Abstract

This paper explores one possible argument for how to respond to the epistemic troubles in the production of knowledge about urban Africa. The problem I have in mind is the preponderance of policy-oriented research on the development challenges and absences of African cities, as opposed to a more rounded theorisation of urban life (urbanism) or cityness. The paper starts by recounting the challenge thrown out by Jennifer Robinson and Achille Mbembe and Sarah Nuttall to take African ‘cityness’ or ‘worldliness’ seriously in our engagement with the African city. This starting point leads on to an exploration of what cityness can mean, given the overdetermining effect of violence in African social life, in no small measure a consequence of the colonial era of terror and exploitation, but also now remade and re-embedded in enduring inequalities that mark everyday life. In my reading, this issue looms so large in the contemporary city that I found it impossible, within the constraints of this essay, to explore in detail other dimensions of urban sociality. As a result, I simply assert that, in the absence of a deep philosophical understanding of the social, it is almost impossible to hold on to a liberal humanist moral project of the kind which frequently underpins policy prescriptions to improve the quality of life, livelihoods, governance and social fabric in African cities.
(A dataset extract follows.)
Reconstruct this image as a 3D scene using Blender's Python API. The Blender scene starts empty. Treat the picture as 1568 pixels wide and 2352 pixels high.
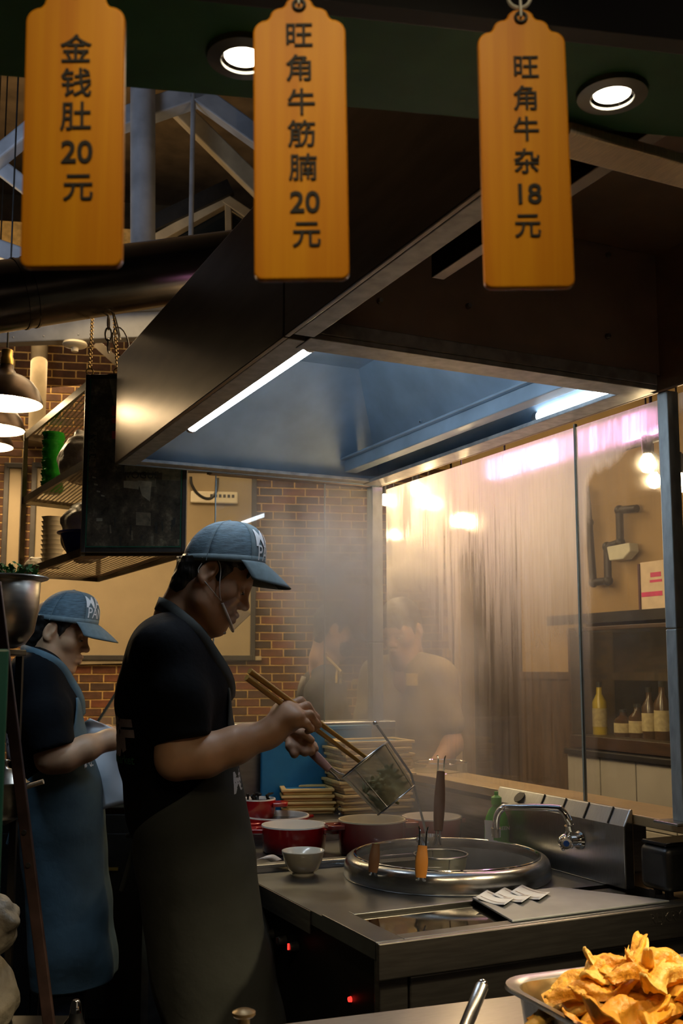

Put differently, here, I am interested to define what it could mean to explore the African urban without a humanist (philosophical) safety net, yet committed to an ethical project of ‘becoming’ and human flourishing. Thus, in the final instance I turn to some speculative reflections on what promise this line of argument may hold for a more policy-focused research agenda in a move to bring policy and philosophical debates into closer articulation.